At first glance it seems like the pharisee’s main issue is that he is too focused on himself while the tax collector’s focus is completely on himself. However, when looking closer at the pharisee’s words, he too is focused primarily on himself. The main difference between their two prayers is the pharisee is focused on his own achievements while the tax collector is focused on his own depravity and desperate need for God’s mercy. In other words, the first is focused on earning his own salvation while the latter is focused on coming to God for a salvation he could never earn or achieve on his own. It takes great humility to let go of our own striving to be good enough for God’s love and to earn our own salvation and admit we are utterly helpless and in desperate need of a savior. The Pharisee brags all about how much he fasts and gives to God while the tax collector simply confesses, he is a sinner and asks for God to show him mercy. In both this parable and the story of Naaman we can see a consistent theme: we must humble ourselves to receive God’s mercy and healing. 

 

         Pride is one of the biggest barriers to break through. We will never be able to fully accept God’s free gift of forgiveness and live in the light of His redemption and freedom in our lives until we lay down this stumbling block. The Apostle James writes: 

 

         “So humble yourselves before God. Resist the devil, and he will flee from you. Come close to God and God will come close to you. Wash your hands, you sinners; purify your hearts, for your loyalty is divided between God and the world. Let there be tears for what you have done. Let there be sorrow and deep grief. Let there be sadness instead of laughter, and gloom instead of joy. Humble yourselves before the Lord, and he will lift you up in honor,” (James 4: 7 - 10, NLT). 

 

         In this passage, James describes the mind set we should have towards our sin. He equates humbling ourselves to resisting the devil and tells us to grieve over our sin.

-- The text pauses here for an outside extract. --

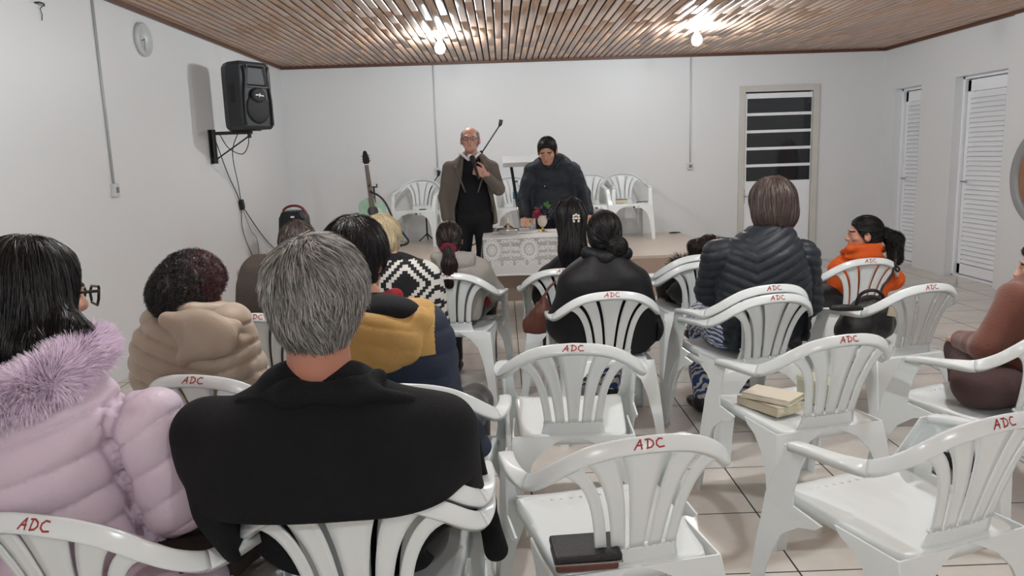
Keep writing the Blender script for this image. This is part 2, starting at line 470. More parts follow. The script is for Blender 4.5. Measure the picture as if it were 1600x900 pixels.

God will forgive us like He forgave the tax collector and heal us like He did Naaman but for Him to be able to we must first acknowledge our need for Him. Our puffed-up egos leave no room for His glory when we are convinced we can become righteous on our own. It’s time we laid down our pride and need to be the best, most popular person in the room for a humility in which knowing there is a God who loves us enough to choose us in the midst of our deepest mistakes and pain is all we need to feel valuable and enough. May we rest today in the knowledge that we don’t have to do anything to earn His love which He gives to us no matter who we are and what we’ve done. His love; His sacrifice is enough.